Teachers walk out in US Virgin Islands

Charlotte Amalie, US Virgin Islands - Thirty-nine teachers quit the US Virgin Islands school system in the past six weeks because of low pay and 12 were fired for not reporting to work, the Department of Education says. The islands' schools employ 1,800 teachers and educational aides. The Education Department and teachers' unions blame salaries that are low compared with those of US counterparts. Entry-level teachers on the islands receive about $22,000 a year, lower than the US average starting salary as determined by a recent Michigan State University study. The cash-strapped local government owes teachers about $100 million in retroactive wages and has not increased salaries since 1993, said Glen Smith, president of the St. Thomas-St. John chapter of the American Federation of Teachers.
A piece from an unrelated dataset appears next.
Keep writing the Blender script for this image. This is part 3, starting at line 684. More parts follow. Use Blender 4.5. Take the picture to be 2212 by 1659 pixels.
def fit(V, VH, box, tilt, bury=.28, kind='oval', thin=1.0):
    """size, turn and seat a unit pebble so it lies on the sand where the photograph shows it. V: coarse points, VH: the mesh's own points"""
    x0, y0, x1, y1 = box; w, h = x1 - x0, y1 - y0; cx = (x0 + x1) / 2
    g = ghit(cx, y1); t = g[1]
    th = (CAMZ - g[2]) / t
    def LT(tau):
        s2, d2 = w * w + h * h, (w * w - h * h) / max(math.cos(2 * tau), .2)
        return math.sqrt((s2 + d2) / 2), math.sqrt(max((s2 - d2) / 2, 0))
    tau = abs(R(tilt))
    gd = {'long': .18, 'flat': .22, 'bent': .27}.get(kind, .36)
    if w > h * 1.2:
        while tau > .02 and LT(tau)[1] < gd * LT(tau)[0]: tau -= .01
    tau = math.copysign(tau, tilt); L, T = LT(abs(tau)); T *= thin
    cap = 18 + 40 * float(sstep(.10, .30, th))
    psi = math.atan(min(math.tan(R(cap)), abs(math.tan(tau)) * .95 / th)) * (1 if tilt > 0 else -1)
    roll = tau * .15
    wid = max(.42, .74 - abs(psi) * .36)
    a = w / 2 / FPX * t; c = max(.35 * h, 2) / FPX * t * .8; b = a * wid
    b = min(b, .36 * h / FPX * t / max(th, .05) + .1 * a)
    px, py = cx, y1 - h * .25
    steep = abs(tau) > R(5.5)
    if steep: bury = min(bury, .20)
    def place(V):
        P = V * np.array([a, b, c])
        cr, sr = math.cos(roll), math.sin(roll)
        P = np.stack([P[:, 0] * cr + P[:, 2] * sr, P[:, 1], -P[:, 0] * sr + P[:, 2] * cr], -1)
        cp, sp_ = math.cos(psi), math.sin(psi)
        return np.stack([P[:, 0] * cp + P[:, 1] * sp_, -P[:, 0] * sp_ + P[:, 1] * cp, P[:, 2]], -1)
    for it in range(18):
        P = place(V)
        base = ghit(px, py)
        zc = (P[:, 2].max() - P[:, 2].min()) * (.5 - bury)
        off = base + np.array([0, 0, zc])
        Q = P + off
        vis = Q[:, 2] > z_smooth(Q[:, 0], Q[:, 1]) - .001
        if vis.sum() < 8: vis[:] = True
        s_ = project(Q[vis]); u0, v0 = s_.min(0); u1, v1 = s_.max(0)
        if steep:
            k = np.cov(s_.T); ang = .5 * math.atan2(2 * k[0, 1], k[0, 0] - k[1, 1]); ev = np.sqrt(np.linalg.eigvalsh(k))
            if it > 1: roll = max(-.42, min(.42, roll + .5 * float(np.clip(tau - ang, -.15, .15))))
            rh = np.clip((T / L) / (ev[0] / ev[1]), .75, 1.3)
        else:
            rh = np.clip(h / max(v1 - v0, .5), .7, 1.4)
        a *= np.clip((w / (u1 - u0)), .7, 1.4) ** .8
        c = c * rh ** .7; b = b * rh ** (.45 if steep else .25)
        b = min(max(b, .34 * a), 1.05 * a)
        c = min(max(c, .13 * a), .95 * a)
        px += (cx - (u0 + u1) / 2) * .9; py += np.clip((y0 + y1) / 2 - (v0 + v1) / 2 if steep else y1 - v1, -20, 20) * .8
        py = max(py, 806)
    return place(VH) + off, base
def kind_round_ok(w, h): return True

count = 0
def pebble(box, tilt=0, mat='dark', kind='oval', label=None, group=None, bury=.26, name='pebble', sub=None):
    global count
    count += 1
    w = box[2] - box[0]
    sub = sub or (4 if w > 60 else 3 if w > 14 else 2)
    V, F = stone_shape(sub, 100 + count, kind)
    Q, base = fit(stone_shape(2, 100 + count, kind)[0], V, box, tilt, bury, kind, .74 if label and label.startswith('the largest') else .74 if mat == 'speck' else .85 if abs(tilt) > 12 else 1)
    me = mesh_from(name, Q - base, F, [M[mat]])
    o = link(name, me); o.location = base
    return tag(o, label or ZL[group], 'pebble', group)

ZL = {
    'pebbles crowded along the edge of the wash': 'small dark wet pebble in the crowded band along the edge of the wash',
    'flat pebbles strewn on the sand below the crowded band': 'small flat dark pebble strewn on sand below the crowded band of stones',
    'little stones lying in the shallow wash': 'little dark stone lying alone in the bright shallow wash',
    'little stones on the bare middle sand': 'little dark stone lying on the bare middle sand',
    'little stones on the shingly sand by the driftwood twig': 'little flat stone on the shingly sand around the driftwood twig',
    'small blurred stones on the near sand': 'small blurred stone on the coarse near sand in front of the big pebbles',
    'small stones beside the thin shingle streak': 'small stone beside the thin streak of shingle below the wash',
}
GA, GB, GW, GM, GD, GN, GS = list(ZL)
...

Goodbye chalkboards, hello markers

New Haven, Conn. - Teachers say they can't quite pinpoint when chalk and blackboards began disappearing, but they invariably link it to the introduction of class computers, which are sensitive to chalk dust. The Association of School Business Officials International, an alliance of about 6,000 school purchasing managers, budget directors, and financial officers, confirms that teachers are overwhelmingly demanding marker boards.

Ken Clark, director of supply services for the Jefferson County Public School District in Louisville, Ky., said his district has built 15 new schools in the last 10 years, and nary a chalkboard can be found. "We're trying to have at least one computer in every classroom," Mr. Clark said, "and the chalk dust is a problem with the new technology."